Vamos imaginar que os fatos narrados tenham de fato ocorrido como descritos.
Os crimes contra a honra (calúnia, injúria e difamação), bem como o desacato, a desobediência e a resistência (que são crimes contra a administração pública), só existem se o ofendido não deu causa à ofensa e a ordem recebida do servidor público era legal.
Por exemplo, se alguém é chamado de ‘negão’ e responde ‘branquelo’, quem respondeu não cometeu injúria porque foi ofendido primeiro. E se o servidor público diz para alguém na fila ‘fica na fila, preguiçoso’, quem responde ‘eu estou na fila, guarda vagabundo’ não está cometendo desacato porque o servidor é quem iniciou a ofensa.
Qualquer pessoa pode assistir uma sessão de votação em qualquer casa do Legislativo federal, estadual ou municipal, exceto quando ela é secreta (o que raramente é o caso, e certamente não era o caso na matéria acima).
Além disso, nossa Constituição diz que o Estado é laico. Isso significa não apenas que não há uma religião oficial. Significa também que o Estado não deve ser religioso.
A diferença é sutil, mas existe. Se apenas não houvesse uma religião oficial, o Estado poderia ainda assim celebrar várias religiões. Ou seja, ele poderia ser plurireligioso. Mas isso vai contra os direitos de um outro grupo: os ateus.
Daí por que não há (ou não deve haver) aulas de ensino religioso em escolas públicas. Não é uma questão de disponibilizar vários professores de religiões diferentes para que os alunos possam escolher. Ainda estaríamos impondo alguma religião àqueles que não acreditam em algo.
Logo, o simples fato de o presidente da Câmara resolver iniciar os trabalhos do Legislativo com uma cerimônia religiosa já é algo juridicamente questionável.
Mas ainda que – em uma ginástica intelectual – aceitemos o argumento que isso faz parte da expressão cultural do município (esse é o argumento para os crucifixos nas paredes de repartições públicas), tentar impor a aceitação do rito religioso a alguém da audiência é puramente ilegal. É a mesma coisa que dizer que a música funk é parte da expressão cultural do municipio, tocá-la antes de cada sessão da Câmara, e obrigar quem foi assistir a sessão a dançar no ritmo da música. Ainda que se aceite a primeira parte do argumento (de que é parte da cultura local), a segunda parte é inquestionavelmente ilegal.
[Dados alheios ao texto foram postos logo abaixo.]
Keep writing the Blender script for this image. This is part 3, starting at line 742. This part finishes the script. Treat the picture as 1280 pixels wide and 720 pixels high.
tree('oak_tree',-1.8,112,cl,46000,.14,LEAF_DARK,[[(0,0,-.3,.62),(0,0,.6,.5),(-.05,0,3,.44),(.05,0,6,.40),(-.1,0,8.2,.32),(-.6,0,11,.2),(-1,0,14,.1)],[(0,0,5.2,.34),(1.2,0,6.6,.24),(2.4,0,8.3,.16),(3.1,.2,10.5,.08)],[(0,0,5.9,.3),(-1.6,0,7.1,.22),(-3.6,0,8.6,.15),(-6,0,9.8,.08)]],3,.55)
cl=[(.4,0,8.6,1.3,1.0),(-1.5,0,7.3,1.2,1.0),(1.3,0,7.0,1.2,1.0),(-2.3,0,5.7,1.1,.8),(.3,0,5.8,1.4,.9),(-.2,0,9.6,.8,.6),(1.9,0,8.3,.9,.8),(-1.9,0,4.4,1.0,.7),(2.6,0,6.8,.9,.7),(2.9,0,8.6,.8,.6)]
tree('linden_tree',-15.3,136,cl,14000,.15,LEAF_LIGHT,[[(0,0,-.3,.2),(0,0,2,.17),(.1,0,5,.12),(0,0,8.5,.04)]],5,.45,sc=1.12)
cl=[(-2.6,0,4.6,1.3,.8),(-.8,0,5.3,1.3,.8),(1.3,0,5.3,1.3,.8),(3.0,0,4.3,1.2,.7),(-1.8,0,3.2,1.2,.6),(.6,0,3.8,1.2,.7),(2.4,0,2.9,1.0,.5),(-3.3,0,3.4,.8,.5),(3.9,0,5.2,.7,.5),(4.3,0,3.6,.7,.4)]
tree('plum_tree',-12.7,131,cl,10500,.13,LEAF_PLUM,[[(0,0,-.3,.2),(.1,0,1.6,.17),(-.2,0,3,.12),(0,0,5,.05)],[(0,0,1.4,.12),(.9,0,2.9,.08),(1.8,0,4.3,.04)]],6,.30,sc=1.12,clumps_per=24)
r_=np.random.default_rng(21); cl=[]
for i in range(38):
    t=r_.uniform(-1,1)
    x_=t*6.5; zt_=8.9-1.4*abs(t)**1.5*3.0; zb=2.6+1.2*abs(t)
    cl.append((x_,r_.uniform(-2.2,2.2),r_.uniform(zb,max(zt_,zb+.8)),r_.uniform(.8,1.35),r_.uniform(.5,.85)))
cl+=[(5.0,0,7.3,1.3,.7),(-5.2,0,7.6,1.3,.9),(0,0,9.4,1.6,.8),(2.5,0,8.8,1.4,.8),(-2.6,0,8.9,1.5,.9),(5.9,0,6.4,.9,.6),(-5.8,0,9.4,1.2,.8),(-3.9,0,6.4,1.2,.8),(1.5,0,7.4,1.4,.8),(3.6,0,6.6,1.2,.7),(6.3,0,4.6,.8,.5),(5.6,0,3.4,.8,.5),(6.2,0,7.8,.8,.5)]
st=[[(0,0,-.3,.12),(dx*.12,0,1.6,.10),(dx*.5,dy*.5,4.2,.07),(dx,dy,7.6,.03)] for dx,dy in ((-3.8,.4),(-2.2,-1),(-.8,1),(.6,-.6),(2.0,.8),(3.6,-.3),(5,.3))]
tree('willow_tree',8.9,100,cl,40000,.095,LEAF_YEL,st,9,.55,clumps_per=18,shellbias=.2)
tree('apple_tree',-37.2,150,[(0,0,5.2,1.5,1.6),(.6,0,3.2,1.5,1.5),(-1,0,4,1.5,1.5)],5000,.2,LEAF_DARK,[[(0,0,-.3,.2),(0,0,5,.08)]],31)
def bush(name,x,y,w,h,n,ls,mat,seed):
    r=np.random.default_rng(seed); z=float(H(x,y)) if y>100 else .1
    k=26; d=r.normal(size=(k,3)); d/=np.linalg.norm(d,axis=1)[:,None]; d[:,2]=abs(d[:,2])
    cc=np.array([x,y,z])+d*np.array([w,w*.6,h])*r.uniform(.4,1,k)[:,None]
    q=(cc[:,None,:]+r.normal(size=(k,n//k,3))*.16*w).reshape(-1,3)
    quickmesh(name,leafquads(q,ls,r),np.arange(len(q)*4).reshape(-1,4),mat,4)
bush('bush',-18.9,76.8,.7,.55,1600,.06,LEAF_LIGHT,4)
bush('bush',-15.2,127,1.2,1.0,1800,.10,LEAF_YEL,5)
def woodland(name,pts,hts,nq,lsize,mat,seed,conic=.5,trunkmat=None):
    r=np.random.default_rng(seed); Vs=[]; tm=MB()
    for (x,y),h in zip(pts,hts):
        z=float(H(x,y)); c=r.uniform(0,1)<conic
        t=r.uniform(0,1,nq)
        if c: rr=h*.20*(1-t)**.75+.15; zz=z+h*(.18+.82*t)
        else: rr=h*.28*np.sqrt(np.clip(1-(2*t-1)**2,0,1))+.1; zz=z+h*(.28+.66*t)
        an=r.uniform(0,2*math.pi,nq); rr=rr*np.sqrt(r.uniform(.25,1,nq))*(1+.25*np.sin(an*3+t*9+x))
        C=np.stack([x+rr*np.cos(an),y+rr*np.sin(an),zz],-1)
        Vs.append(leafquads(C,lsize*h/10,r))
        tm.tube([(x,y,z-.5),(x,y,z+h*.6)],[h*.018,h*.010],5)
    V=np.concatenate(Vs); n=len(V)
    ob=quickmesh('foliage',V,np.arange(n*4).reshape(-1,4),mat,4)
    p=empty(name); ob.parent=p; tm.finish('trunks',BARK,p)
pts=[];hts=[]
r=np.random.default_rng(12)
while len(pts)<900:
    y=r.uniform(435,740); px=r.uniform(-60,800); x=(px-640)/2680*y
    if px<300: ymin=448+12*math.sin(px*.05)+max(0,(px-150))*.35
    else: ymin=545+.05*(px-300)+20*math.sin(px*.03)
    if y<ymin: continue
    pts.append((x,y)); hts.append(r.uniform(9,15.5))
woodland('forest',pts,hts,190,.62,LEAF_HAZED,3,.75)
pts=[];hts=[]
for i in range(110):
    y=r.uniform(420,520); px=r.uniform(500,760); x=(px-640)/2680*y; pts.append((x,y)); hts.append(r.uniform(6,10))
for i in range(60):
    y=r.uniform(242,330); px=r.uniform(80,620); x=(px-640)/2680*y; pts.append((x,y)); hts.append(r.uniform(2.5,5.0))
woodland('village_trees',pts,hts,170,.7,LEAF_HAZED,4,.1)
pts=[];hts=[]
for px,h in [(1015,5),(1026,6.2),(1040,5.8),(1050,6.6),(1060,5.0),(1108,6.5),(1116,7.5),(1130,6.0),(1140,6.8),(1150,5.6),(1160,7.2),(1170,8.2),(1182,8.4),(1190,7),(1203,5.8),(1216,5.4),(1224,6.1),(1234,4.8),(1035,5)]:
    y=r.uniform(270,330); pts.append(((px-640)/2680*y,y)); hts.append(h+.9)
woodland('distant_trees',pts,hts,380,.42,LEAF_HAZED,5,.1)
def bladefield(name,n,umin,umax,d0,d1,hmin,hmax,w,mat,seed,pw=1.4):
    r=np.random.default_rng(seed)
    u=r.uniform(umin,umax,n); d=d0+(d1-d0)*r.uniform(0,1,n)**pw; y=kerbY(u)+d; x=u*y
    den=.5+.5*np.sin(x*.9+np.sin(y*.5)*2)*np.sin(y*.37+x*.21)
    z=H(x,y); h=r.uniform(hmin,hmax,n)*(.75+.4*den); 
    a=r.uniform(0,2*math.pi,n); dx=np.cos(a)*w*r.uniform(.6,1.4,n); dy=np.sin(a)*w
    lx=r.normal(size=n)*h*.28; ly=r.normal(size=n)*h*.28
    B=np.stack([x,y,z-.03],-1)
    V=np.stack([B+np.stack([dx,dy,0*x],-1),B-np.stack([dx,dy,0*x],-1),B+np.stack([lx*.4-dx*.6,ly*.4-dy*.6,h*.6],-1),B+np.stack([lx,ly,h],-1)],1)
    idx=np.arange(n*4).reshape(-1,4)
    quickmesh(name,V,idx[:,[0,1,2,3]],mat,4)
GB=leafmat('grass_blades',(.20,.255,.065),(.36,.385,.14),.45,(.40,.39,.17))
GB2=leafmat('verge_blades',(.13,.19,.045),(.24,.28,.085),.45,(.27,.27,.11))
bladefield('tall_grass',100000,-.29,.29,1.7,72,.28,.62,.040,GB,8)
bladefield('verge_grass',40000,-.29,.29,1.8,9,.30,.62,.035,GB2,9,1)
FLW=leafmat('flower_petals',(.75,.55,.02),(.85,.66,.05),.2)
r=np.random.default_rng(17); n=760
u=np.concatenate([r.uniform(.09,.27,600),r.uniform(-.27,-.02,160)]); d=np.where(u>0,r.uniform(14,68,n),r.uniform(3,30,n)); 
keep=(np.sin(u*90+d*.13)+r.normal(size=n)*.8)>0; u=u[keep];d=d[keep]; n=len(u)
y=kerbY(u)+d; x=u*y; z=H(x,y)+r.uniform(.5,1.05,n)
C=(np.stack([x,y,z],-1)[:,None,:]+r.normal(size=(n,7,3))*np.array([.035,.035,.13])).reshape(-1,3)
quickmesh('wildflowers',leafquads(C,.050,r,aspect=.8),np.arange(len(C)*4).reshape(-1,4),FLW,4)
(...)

Como a segunda parte é ilegal, se o presidente da Câmara o ordenou a ficar de pé ou sair, ambas as alternativas são ilegais. Logo, ele recusar-se a obedecer tal ordem não é crime de desobediência. E se ele ofendeu os guardas quando eles tentaram cumprir a ordem ilegal do presidente da Câmara, ele tampouco cometeu o desacato. Isso porque, em ambos os casos, a ilegalidade foi iniciada pelo servidor público. Tudo que a vítima fez foi reagir à ilegalidade da ordem dentro daquilo que seria razoável (se ele tivesse atirado nos guardas, isso já não seria razoável).
Há mais dois detalhes importantes que complicam a posição do servidor público na matéria acima. Primeiro, dar uma ordem ilegal é abuso de autoridade, o que é crime. A ordem do presidente feriu tanto a liberdade de locomoção (ele forçou a vítima a sair) quanto de crença e consciência da vítima. Segundo, se ele mentiu ao dizer que a vítima desacatou os guardas, ele terá cometido o crime de calúnia, já que terá imputado falsamente à vítima um crime (o desacato) que ela não cometeu.